> [WORK INSTRUCTIONS] The required output consists solely of the lines from the top of the listing through the line containing "SC.camera = cam", transcribed exactly.

> [PROVIDED DATA]
--- --- ---

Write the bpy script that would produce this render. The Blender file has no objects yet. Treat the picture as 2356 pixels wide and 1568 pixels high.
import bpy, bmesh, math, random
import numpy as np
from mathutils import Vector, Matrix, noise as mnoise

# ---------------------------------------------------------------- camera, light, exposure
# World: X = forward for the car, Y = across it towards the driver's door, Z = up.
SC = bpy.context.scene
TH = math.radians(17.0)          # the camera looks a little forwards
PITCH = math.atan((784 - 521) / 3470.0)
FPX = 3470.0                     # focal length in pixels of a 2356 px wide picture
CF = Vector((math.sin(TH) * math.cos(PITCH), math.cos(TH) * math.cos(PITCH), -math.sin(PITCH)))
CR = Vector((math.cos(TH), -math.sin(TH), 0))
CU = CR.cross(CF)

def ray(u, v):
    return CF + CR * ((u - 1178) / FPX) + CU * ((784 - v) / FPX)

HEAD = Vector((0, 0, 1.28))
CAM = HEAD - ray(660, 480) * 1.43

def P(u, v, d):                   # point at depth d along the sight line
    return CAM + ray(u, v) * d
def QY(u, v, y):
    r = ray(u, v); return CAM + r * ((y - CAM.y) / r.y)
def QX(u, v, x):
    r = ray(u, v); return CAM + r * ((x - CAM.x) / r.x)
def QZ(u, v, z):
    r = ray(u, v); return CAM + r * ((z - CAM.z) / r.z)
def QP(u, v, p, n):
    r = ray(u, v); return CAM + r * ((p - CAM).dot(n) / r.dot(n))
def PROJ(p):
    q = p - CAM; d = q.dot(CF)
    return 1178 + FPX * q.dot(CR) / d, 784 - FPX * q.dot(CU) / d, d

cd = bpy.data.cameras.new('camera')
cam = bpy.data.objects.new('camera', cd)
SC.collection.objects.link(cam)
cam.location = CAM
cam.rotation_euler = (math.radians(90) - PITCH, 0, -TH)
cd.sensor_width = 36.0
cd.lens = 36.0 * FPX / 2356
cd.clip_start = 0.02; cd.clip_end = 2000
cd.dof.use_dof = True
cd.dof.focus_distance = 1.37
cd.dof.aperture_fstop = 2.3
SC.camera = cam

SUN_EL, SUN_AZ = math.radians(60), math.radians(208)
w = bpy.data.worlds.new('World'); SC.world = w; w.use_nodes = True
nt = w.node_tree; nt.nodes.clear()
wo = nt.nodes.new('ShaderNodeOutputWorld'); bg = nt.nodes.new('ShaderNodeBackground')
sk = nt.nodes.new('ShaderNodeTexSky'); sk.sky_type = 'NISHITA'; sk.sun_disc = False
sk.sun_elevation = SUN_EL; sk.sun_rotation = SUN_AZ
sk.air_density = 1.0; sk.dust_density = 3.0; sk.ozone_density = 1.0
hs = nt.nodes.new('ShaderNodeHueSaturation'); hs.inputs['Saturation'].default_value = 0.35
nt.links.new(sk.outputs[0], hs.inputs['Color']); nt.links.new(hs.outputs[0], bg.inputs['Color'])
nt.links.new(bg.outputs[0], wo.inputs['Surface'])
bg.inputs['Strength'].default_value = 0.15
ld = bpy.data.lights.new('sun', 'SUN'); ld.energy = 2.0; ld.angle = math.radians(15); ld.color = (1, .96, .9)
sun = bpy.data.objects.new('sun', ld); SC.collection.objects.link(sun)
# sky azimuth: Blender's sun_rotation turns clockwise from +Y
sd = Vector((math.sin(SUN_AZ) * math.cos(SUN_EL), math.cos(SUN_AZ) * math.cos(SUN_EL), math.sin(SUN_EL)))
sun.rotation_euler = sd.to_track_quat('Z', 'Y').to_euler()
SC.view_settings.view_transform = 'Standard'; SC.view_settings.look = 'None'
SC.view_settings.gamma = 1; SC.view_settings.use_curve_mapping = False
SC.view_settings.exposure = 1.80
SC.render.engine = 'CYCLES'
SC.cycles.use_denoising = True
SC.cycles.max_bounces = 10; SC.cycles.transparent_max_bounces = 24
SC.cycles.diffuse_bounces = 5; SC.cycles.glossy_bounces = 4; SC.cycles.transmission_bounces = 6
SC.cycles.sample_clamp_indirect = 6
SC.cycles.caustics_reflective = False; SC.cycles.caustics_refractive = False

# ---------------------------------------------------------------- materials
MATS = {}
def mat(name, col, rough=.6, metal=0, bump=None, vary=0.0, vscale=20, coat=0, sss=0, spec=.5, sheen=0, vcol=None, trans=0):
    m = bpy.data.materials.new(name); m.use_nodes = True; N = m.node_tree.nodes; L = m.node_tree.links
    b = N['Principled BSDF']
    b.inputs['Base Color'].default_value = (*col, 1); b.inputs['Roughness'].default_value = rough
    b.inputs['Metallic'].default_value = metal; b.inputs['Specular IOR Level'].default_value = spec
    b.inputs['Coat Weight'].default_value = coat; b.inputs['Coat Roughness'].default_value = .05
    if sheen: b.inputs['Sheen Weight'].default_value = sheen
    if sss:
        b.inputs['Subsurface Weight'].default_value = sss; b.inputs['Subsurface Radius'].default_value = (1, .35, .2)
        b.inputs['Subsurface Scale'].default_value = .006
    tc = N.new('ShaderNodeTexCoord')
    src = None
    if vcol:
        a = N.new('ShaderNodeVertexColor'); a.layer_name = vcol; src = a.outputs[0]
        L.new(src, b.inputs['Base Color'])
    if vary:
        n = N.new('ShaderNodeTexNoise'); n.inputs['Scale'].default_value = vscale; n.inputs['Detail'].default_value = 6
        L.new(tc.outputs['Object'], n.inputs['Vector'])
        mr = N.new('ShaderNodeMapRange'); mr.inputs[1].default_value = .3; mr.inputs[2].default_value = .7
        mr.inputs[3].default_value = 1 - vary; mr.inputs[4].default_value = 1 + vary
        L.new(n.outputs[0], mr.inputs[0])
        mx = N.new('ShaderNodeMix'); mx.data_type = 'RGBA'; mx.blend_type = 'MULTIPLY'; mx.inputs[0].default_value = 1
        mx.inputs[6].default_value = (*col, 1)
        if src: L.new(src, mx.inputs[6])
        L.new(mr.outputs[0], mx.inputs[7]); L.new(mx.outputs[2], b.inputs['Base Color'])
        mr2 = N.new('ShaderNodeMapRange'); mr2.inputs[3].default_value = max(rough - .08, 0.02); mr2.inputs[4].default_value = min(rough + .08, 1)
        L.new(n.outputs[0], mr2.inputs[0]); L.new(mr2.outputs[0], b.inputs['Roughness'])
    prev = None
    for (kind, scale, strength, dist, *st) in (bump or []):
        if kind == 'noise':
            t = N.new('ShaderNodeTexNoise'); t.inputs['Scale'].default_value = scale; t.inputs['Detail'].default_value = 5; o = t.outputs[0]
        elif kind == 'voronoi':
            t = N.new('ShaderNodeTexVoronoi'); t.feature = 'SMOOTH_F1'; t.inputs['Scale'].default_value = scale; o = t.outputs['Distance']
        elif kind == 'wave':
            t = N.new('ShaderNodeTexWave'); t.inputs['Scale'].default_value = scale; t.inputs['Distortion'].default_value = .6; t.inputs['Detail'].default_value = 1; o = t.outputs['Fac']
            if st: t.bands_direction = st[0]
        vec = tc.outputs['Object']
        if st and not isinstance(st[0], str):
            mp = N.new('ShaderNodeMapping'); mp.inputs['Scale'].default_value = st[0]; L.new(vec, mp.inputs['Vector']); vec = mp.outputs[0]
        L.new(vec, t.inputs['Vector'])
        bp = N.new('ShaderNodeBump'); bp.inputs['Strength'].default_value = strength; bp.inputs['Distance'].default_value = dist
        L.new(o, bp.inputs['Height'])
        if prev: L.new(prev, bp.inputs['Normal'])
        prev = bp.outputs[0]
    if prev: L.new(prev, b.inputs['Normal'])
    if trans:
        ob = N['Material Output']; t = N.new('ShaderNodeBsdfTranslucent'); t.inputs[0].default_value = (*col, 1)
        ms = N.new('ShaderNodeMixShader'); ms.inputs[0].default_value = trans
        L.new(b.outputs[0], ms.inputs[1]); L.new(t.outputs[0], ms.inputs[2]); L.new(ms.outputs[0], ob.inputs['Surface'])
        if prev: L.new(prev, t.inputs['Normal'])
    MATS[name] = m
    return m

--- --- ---

> [COMPLETED EXERCISE]
Write the bpy script that would produce this render. The Blender file has no objects yet. Treat the picture as 2356 pixels wide and 1568 pixels high.
import bpy, bmesh, math, random
import numpy as np
from mathutils import Vector, Matrix, noise as mnoise

# ---------------------------------------------------------------- camera, light, exposure
# World: X = forward for the car, Y = across it towards the driver's door, Z = up.
SC = bpy.context.scene
TH = math.radians(17.0)          # the camera looks a little forwards
PITCH = math.atan((784 - 521) / 3470.0)
FPX = 3470.0                     # focal length in pixels of a 2356 px wide picture
CF = Vector((math.sin(TH) * math.cos(PITCH), math.cos(TH) * math.cos(PITCH), -math.sin(PITCH)))
CR = Vector((math.cos(TH), -math.sin(TH), 0))
CU = CR.cross(CF)

def ray(u, v):
    return CF + CR * ((u - 1178) / FPX) + CU * ((784 - v) / FPX)

HEAD = Vector((0, 0, 1.28))
CAM = HEAD - ray(660, 480) * 1.43

def P(u, v, d):                   # point at depth d along the sight line
    return CAM + ray(u, v) * d
def QY(u, v, y):
    r = ray(u, v); return CAM + r * ((y - CAM.y) / r.y)
def QX(u, v, x):
    r = ray(u, v); return CAM + r * ((x - CAM.x) / r.x)
def QZ(u, v, z):
    r = ray(u, v); return CAM + r * ((z - CAM.z) / r.z)
def QP(u, v, p, n):
    r = ray(u, v); return CAM + r * ((p - CAM).dot(n) / r.dot(n))
def PROJ(p):
    q = p - CAM; d = q.dot(CF)
    return 1178 + FPX * q.dot(CR) / d, 784 - FPX * q.dot(CU) / d, d

cd = bpy.data.cameras.new('camera')
cam = bpy.data.objects.new('camera', cd)
SC.collection.objects.link(cam)
cam.location = CAM
cam.rotation_euler = (math.radians(90) - PITCH, 0, -TH)
cd.sensor_width = 36.0
cd.lens = 36.0 * FPX / 2356
cd.clip_start = 0.02; cd.clip_end = 2000
cd.dof.use_dof = True
cd.dof.focus_distance = 1.37
cd.dof.aperture_fstop = 2.3
SC.camera = cam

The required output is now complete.